Obydwie miski celująco poskarmiły głód. Jadłem je na wieczór, następnego dnia na obiad i zostawiłem jeszcze odrobinę na deser. A potrafię dużo zjeść!
Pierwszy raz odwiedziłem Yapito w lutym 2021.
Na odbiór i ostateczną ocenę sushi lub sashimi, oprócz oczywiście samej jakości składników i smaku, wpływa kwestia estetyczna i pieczołowitość przygotowania. W kulturze japońskiej jest to bardzo ważny aspekt i zawsze zwracam na to uwagę.
Sashimi z trzema rodzajami ryb (70 PLN) pod tym względem rozczarowało. Pośpiech i ilość zamówień nie może być usprawiedliwieniem dla brzydali które mi się dostały. Uczciwie jednak nadmienię, iż według menu, sashimi nie jest podawane w rolkach i sushimaster wyjątkowo zgodził się w ten sposób na moje specjalne życzenie je przygotować.
Tu i tam (Bluefin albo Yana) naoglądałem się pięknych rolek bez ryżu i może to nieelegancko teraz narzekać, ale kwota 70 złotych za 6 raczej wątłych, zbudowanych z tuńczyka, łososia i serioli rolek po prostu nie wydaje się atrakcyjna. Na plus zdecydowanie zaliczam świeżość – do użytych produktów nie mieliśmy jakichkolwiek zastrzeżeń.

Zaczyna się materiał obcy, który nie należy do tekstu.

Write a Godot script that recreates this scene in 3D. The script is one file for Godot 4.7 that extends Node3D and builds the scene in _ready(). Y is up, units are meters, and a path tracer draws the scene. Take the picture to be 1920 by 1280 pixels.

Owinięte tatarem z łososia Samurai Roll (36 PLN) z krewetką w tempurze, ogórkiem, porem i sosem kobe …


… oraz opatrzone przypalanym węgorzem Dragon Roll (40 PLN) z krewetką w tempurze, ogórkiem, awokado, sosami kobe i kabayaki …


… sprawiły że poczułem motyle w brzuchu. Po pierwsze dawno, bardzo dawno nie jadłem tak idealnego, ciepłego, miękkiego, świetnie zbalansowanego słodko – octowego ryżu. Po drugie opalony węgorz i łosiowy tatar pachniały jak milion dolców, a i smakowały również wybornie. Po trzecie rolki sklejono starannie i z dbałością o szczegóły.
W tym ryżu jest moc! Zakochałem się.
P.S. Polecam ściągnięcie apki Yapito i składanie zamówień przez programik. Niedość, że jest jasny i czytelny, to od wszystkiego co wrzucicie do koszyka dostaniecie 10% rabatu. Dobry dil.
- www: https://yapitosushi.pl
- śniadania: brak
- oferta lunchowa: brak
- parking: publiczny osiedlowy przy ulicach obok jednak znalezienie miejsca graniczy z cudem
- kącik dla dzieci: brak
- ogródek / taras: brak
OCENY (1-TRAGEDIA 2-SŁABO 3-OK 4-BARDZO DOBRZE 5-REWELACJA):
lokal / wystrój 3,5
wielkość porcji 4
smak 4- (rolki 5, dania 2,5)
obsługa 3,5
cena / jakość 4,5
OCENA KOŃCOWA: 3,9 / 5 (jak przyznajemy szczątkowe oceny?)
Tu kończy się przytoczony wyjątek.